Eine der Stärken Ihres Romans ist, dass er sich seinen Protagonisten auf eine dokumentarische, fast soziologische Art und Weise nähert. Sprachlos und wütend verfolgt man Aurélie und Alejandro auf ihren Wegen voller Hindernisse, aber mit ihnen identifizieren kann man sich meistens nicht. Wie würden Sie ihre Beziehung zu Ihren Figuren beschreiben und in einem weiteren Sinne Ihre Beziehung zur Literatur?
Die Figuren und der Roman sind ein Spiegel. Sie werfen uns auf uns selbst zurück, im vollen Wissen, dass das was wir sehen, ein authentisches, aber dennoch deformiertes Bild ist. Ich bin ein bisschen wie die Mutter meiner Figuren. Ich liebe sie, was immer sie auch tun, aber ich kann nicht umhin, sie manchmal zu ohrfeigen, auch wenn sie schon erwachsen sind. Auf die Literatur bezogen hängen diese Gefühle sehr vom Autor ab. Bei französischen Autoren sind es normalerweise die Figuren, die mich beschäftigen; ich kreise um sie herum, kann mich aber nur sehr selten mit ihnen identifizieren, mit Ausnahme von Louis-Ferdinand Céline und Louis Calaferte. Bei den Engländern oder Lateinamerikanern wiederum gehe ich komplett in die Falle. Martin Eden von Jack London oder Horacio Oliveira von Julio Cortázar, das bin ich!

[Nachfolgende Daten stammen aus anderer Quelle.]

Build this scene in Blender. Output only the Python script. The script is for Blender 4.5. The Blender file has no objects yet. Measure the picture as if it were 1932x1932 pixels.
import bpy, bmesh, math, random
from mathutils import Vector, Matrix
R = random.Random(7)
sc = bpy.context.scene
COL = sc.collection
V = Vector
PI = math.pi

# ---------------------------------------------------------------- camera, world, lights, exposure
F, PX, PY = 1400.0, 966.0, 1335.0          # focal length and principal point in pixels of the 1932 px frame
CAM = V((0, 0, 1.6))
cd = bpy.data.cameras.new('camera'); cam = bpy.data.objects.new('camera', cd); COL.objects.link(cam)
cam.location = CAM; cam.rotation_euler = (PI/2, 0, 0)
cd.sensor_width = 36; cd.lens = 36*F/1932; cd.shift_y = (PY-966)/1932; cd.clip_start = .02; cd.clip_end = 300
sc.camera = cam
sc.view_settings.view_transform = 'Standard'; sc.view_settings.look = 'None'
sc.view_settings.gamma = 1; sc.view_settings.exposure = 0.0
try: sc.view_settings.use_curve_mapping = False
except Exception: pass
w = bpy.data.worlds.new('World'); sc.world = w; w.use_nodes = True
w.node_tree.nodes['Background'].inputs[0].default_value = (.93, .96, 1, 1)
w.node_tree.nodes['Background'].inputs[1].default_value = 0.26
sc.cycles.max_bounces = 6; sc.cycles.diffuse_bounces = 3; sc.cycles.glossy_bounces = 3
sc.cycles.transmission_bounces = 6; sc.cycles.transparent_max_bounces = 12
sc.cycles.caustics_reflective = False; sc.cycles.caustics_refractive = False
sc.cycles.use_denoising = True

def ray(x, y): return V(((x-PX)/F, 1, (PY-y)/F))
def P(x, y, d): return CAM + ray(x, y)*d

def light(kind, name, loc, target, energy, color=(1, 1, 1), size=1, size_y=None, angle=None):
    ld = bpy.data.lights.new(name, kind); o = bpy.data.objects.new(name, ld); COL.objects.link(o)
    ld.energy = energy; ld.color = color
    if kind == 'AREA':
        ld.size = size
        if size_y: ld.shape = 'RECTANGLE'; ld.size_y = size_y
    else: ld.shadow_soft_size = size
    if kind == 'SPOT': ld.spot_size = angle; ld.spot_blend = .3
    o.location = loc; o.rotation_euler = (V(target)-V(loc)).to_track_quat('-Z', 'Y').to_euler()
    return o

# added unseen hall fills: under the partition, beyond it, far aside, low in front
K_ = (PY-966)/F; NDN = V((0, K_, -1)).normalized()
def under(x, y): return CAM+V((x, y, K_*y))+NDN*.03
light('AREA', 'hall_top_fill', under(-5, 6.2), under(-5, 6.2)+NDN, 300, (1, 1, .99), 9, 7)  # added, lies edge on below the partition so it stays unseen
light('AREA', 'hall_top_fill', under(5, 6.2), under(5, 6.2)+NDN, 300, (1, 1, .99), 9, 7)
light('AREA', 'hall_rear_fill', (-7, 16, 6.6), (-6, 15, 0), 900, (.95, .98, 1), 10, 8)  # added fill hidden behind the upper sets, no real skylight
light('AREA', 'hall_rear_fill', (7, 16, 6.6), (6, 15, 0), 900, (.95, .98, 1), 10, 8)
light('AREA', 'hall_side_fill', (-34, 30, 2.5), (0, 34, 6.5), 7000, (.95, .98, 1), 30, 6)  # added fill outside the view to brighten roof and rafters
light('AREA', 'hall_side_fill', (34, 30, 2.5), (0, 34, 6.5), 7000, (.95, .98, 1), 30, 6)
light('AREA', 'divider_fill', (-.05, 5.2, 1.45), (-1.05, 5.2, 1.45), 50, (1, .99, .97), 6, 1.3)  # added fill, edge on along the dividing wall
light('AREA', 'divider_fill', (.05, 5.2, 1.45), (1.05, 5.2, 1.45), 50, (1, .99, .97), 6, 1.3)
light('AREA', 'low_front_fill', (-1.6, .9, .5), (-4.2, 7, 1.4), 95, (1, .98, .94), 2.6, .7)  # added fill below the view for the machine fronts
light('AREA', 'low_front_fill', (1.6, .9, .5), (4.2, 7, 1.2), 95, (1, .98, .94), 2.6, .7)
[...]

Aurélies Erwachsenenleben beginnt mit einem Fehlstart. Wo sehen Sie sie heute?
Heute wäre Aurélie ungefähr dreißig Jahre alt. Ich denke, sie wäre mittlerweile Teil des Lumpenproletariats 2.0 einer großen Stadt in der französischen Provinz, immer noch dabei, nach einer Alternative zu suchen. Mit Sicherheit hätte sie keine Kinder. Es ist der Kampf eines Lebens. Ich habe mehr und mehr das Gefühl, Teil einer Gruppe von Pionieren zu sein, die nach einem Ort suchen, an dem sie sich niederlassen können. Die Generation, die nach uns kommt, wird viel schneller zum Kern der Dinge vorstoßen können. Wir sind eine Übergangsgeneration in einem zivilisatorischen Winter. Das ist schwierig, aber auch aufregend, und für einen Schriftsteller: unendlich inspirierend.